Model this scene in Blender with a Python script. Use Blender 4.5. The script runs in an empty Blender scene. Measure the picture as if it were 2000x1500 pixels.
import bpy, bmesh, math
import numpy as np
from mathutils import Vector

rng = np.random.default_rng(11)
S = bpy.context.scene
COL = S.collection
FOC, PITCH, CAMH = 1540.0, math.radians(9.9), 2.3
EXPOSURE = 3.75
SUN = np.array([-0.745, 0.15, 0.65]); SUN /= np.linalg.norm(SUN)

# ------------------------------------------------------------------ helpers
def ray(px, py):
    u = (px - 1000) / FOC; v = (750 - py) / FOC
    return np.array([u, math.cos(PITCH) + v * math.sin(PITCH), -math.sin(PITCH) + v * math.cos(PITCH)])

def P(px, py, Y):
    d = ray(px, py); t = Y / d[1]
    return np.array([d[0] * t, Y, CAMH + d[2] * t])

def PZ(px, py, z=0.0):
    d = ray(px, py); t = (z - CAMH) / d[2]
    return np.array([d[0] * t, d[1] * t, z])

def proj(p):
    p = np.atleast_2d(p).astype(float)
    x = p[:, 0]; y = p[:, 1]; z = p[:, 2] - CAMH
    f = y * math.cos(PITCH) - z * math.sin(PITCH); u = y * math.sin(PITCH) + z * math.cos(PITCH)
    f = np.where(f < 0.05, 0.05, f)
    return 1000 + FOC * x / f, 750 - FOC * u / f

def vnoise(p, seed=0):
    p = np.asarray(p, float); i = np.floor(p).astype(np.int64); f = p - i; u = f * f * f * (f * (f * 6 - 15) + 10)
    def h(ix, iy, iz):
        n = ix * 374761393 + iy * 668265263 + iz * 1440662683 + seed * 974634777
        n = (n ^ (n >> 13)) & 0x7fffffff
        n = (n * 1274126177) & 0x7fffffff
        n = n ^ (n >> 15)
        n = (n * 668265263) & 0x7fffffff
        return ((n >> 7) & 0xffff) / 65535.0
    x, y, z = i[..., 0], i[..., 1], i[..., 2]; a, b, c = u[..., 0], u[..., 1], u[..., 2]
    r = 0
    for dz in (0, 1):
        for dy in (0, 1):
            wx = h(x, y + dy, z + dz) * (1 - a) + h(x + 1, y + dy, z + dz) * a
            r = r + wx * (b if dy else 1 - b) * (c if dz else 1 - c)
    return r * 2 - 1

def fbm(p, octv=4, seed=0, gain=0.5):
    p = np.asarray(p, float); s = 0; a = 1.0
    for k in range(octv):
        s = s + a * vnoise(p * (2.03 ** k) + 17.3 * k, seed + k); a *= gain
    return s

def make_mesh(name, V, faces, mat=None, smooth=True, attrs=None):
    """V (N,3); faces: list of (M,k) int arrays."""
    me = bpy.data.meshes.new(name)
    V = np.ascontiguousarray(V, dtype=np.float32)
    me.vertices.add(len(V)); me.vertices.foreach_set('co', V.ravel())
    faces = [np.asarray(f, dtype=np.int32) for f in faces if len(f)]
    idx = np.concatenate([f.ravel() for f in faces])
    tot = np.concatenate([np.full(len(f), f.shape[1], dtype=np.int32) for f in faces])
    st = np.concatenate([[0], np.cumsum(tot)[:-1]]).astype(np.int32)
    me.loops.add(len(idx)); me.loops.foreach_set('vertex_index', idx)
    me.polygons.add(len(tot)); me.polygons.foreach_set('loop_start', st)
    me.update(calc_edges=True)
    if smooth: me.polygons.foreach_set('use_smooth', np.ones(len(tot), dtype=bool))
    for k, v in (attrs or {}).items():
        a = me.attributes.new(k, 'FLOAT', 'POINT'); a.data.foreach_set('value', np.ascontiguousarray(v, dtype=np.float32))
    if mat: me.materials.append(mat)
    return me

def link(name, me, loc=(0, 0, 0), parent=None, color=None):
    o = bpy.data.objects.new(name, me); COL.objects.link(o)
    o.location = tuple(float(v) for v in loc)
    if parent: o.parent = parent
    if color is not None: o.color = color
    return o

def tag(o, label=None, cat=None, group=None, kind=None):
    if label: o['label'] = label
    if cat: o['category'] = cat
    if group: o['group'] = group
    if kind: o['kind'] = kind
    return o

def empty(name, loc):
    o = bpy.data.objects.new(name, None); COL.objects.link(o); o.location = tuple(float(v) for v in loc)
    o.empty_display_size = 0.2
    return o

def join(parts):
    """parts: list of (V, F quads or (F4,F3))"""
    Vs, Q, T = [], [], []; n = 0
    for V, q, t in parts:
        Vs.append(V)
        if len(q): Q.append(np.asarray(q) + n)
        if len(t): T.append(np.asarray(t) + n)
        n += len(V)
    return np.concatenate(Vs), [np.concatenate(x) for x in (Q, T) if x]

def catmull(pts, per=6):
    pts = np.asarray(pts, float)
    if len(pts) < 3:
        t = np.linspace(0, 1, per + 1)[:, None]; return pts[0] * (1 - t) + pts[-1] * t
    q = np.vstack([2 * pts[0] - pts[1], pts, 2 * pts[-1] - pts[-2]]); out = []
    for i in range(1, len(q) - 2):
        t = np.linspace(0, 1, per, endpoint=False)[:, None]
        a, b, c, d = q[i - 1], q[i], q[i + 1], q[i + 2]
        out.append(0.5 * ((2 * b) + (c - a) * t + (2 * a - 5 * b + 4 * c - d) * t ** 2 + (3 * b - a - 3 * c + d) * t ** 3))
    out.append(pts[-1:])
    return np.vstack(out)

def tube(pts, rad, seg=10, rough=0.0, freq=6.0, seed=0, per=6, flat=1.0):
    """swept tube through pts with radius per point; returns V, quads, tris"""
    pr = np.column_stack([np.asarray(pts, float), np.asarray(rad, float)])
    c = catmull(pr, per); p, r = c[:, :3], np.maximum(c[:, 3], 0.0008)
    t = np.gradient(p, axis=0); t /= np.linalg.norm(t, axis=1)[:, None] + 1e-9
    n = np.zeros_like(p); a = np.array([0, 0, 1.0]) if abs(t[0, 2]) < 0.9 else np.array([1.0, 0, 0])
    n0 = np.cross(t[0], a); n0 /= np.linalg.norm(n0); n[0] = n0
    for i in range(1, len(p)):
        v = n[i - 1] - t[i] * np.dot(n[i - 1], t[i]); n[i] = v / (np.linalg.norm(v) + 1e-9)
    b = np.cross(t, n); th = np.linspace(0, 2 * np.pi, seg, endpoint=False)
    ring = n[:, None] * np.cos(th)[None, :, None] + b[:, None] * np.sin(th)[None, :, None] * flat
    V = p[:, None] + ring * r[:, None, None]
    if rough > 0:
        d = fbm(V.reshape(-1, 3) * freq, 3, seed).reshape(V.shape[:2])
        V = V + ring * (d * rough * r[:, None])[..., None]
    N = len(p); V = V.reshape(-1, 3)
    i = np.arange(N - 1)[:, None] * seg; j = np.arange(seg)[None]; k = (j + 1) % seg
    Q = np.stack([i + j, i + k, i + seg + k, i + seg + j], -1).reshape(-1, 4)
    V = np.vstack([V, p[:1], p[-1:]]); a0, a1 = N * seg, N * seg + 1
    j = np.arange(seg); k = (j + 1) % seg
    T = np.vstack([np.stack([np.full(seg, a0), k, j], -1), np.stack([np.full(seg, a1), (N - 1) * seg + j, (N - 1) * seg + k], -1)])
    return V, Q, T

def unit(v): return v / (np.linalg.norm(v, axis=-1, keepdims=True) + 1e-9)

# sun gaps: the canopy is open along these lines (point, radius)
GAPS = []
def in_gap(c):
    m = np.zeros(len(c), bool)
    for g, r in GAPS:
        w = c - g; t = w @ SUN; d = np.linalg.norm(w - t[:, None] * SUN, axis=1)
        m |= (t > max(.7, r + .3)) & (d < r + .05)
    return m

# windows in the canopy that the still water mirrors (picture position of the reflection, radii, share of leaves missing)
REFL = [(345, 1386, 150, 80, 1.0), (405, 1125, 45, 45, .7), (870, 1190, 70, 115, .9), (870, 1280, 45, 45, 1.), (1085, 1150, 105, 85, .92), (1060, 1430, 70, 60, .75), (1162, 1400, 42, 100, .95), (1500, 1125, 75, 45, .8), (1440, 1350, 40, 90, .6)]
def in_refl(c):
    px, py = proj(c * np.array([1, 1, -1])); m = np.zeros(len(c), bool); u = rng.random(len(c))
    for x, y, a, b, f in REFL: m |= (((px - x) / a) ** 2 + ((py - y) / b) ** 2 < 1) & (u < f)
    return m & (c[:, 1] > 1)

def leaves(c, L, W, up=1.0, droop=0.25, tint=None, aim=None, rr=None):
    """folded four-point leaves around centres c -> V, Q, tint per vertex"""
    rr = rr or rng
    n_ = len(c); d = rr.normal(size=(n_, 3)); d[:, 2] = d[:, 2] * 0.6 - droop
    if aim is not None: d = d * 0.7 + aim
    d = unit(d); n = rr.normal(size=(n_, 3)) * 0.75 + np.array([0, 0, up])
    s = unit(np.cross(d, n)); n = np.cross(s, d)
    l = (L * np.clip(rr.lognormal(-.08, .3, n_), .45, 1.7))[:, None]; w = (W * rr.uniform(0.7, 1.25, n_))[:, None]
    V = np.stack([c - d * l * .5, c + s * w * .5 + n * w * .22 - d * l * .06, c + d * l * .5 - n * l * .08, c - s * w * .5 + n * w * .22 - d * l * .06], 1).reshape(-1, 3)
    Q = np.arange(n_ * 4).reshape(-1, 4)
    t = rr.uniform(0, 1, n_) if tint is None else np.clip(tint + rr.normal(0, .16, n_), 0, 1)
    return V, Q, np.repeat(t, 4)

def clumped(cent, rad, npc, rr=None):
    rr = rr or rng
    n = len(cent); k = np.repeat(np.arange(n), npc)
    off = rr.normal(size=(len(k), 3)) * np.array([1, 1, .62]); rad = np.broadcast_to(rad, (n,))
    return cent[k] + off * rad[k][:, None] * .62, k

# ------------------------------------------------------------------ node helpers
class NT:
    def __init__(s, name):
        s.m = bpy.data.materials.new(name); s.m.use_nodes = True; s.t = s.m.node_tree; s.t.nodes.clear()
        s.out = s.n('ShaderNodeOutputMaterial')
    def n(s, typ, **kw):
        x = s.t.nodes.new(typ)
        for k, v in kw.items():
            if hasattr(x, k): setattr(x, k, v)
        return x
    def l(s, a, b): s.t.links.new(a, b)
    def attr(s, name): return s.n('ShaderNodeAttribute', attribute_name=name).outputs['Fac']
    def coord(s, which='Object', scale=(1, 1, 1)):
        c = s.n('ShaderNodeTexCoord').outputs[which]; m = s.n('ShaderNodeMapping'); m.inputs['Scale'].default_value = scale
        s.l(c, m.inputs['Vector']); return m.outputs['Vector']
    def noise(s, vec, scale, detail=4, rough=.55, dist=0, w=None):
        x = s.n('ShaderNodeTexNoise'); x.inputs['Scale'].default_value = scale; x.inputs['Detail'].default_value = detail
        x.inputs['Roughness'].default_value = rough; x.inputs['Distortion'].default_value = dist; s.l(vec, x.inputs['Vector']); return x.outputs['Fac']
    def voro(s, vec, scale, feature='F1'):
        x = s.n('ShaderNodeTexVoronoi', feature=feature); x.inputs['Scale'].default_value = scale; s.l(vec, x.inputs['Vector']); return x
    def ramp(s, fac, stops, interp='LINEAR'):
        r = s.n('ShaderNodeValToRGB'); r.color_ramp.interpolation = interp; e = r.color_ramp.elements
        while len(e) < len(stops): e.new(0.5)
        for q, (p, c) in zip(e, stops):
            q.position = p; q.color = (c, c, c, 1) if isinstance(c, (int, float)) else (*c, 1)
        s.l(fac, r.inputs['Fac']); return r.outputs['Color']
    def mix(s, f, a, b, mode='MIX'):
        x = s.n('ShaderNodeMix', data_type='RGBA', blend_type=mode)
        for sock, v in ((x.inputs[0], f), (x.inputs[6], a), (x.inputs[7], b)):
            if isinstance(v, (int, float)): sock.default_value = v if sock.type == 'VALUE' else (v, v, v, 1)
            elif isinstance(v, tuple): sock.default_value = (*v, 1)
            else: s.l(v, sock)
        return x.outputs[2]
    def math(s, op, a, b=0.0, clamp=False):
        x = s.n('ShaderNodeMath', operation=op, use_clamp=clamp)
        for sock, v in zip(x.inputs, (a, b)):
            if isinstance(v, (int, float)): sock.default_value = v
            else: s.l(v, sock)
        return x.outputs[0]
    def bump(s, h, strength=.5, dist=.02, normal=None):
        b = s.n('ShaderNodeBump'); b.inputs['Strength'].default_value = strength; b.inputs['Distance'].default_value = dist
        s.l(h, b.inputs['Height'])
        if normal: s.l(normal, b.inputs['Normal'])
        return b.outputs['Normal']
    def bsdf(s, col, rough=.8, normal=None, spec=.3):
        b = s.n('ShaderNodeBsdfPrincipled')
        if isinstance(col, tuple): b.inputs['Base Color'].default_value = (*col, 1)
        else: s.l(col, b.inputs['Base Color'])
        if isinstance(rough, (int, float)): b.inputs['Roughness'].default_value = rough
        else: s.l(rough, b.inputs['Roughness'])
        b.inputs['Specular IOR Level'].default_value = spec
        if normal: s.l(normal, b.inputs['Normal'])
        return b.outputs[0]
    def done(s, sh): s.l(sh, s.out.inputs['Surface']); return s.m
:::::
Stated task >>
Beginning at the first line above, repeat exactly until the line containing "return r * 2 - 1", which is included.

Output of the exercise >>
Model this scene in Blender with a Python script. Use Blender 4.5. The script runs in an empty Blender scene. Measure the picture as if it were 2000x1500 pixels.
import bpy, bmesh, math
import numpy as np
from mathutils import Vector

rng = np.random.default_rng(11)
S = bpy.context.scene
COL = S.collection
FOC, PITCH, CAMH = 1540.0, math.radians(9.9), 2.3
EXPOSURE = 3.75
SUN = np.array([-0.745, 0.15, 0.65]); SUN /= np.linalg.norm(SUN)

# ------------------------------------------------------------------ helpers
def ray(px, py):
    u = (px - 1000) / FOC; v = (750 - py) / FOC
    return np.array([u, math.cos(PITCH) + v * math.sin(PITCH), -math.sin(PITCH) + v * math.cos(PITCH)])

def P(px, py, Y):
    d = ray(px, py); t = Y / d[1]
    return np.array([d[0] * t, Y, CAMH + d[2] * t])

def PZ(px, py, z=0.0):
    d = ray(px, py); t = (z - CAMH) / d[2]
    return np.array([d[0] * t, d[1] * t, z])

def proj(p):
    p = np.atleast_2d(p).astype(float)
    x = p[:, 0]; y = p[:, 1]; z = p[:, 2] - CAMH
    f = y * math.cos(PITCH) - z * math.sin(PITCH); u = y * math.sin(PITCH) + z * math.cos(PITCH)
    f = np.where(f < 0.05, 0.05, f)
    return 1000 + FOC * x / f, 750 - FOC * u / f

def vnoise(p, seed=0):
    p = np.asarray(p, float); i = np.floor(p).astype(np.int64); f = p - i; u = f * f * f * (f * (f * 6 - 15) + 10)
    def h(ix, iy, iz):
        n = ix * 374761393 + iy * 668265263 + iz * 1440662683 + seed * 974634777
        n = (n ^ (n >> 13)) & 0x7fffffff
        n = (n * 1274126177) & 0x7fffffff
        n = n ^ (n >> 15)
        n = (n * 668265263) & 0x7fffffff
        return ((n >> 7) & 0xffff) / 65535.0
    x, y, z = i[..., 0], i[..., 1], i[..., 2]; a, b, c = u[..., 0], u[..., 1], u[..., 2]
    r = 0
    for dz in (0, 1):
        for dy in (0, 1):
            wx = h(x, y + dy, z + dz) * (1 - a) + h(x + 1, y + dy, z + dz) * a
            r = r + wx * (b if dy else 1 - b) * (c if dz else 1 - c)
    return r * 2 - 1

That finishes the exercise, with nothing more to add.